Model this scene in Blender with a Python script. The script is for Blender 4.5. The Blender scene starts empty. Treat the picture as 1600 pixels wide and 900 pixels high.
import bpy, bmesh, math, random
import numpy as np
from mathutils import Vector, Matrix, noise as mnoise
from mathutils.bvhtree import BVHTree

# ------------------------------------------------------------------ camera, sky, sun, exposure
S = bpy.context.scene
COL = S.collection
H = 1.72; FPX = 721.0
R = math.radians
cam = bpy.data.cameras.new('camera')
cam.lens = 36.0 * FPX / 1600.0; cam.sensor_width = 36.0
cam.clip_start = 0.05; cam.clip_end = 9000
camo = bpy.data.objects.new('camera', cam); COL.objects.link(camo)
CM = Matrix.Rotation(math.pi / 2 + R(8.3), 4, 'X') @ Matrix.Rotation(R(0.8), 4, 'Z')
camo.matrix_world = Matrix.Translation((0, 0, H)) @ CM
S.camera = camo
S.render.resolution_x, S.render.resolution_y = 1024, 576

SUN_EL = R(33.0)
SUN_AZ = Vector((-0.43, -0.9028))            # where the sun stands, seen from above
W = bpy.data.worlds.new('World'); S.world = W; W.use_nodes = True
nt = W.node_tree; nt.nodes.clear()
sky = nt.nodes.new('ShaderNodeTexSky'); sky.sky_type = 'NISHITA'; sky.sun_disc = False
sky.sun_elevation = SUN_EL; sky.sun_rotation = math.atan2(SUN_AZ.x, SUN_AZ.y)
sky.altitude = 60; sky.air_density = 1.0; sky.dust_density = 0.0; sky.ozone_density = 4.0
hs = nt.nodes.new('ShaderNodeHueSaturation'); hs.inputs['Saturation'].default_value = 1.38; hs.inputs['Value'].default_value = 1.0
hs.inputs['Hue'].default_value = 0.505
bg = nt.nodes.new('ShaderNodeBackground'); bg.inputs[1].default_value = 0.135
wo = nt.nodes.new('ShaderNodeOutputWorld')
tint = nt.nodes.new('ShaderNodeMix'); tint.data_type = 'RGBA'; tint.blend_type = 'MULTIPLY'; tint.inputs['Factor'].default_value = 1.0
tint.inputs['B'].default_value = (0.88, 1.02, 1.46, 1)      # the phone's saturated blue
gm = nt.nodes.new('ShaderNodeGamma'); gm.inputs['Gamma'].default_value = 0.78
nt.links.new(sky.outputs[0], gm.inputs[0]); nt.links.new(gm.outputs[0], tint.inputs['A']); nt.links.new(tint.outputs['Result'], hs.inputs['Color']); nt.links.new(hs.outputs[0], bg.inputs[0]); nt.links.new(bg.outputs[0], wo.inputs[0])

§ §

» Work to be completed
Copy down the whole of the data above, matching it exactly.

» Finished task
Model this scene in Blender with a Python script. The script is for Blender 4.5. The Blender scene starts empty. Treat the picture as 1600 pixels wide and 900 pixels high.
import bpy, bmesh, math, random
import numpy as np
from mathutils import Vector, Matrix, noise as mnoise
from mathutils.bvhtree import BVHTree

# ------------------------------------------------------------------ camera, sky, sun, exposure
S = bpy.context.scene
COL = S.collection
H = 1.72; FPX = 721.0
R = math.radians
cam = bpy.data.cameras.new('camera')
cam.lens = 36.0 * FPX / 1600.0; cam.sensor_width = 36.0
cam.clip_start = 0.05; cam.clip_end = 9000
camo = bpy.data.objects.new('camera', cam); COL.objects.link(camo)
CM = Matrix.Rotation(math.pi / 2 + R(8.3), 4, 'X') @ Matrix.Rotation(R(0.8), 4, 'Z')
camo.matrix_world = Matrix.Translation((0, 0, H)) @ CM
S.camera = camo
S.render.resolution_x, S.render.resolution_y = 1024, 576

SUN_EL = R(33.0)
SUN_AZ = Vector((-0.43, -0.9028))            # where the sun stands, seen from above
W = bpy.data.worlds.new('World'); S.world = W; W.use_nodes = True
nt = W.node_tree; nt.nodes.clear()
sky = nt.nodes.new('ShaderNodeTexSky'); sky.sky_type = 'NISHITA'; sky.sun_disc = False
sky.sun_elevation = SUN_EL; sky.sun_rotation = math.atan2(SUN_AZ.x, SUN_AZ.y)
sky.altitude = 60; sky.air_density = 1.0; sky.dust_density = 0.0; sky.ozone_density = 4.0
hs = nt.nodes.new('ShaderNodeHueSaturation'); hs.inputs['Saturation'].default_value = 1.38; hs.inputs['Value'].default_value = 1.0
hs.inputs['Hue'].default_value = 0.505
bg = nt.nodes.new('ShaderNodeBackground'); bg.inputs[1].default_value = 0.135
wo = nt.nodes.new('ShaderNodeOutputWorld')
tint = nt.nodes.new('ShaderNodeMix'); tint.data_type = 'RGBA'; tint.blend_type = 'MULTIPLY'; tint.inputs['Factor'].default_value = 1.0
tint.inputs['B'].default_value = (0.88, 1.02, 1.46, 1)      # the phone's saturated blue
gm = nt.nodes.new('ShaderNodeGamma'); gm.inputs['Gamma'].default_value = 0.78
nt.links.new(sky.outputs[0], gm.inputs[0]); nt.links.new(gm.outputs[0], tint.inputs['A']); nt.links.new(tint.outputs['Result'], hs.inputs['Color']); nt.links.new(hs.outputs[0], bg.inputs[0]); nt.links.new(bg.outputs[0], wo.inputs[0])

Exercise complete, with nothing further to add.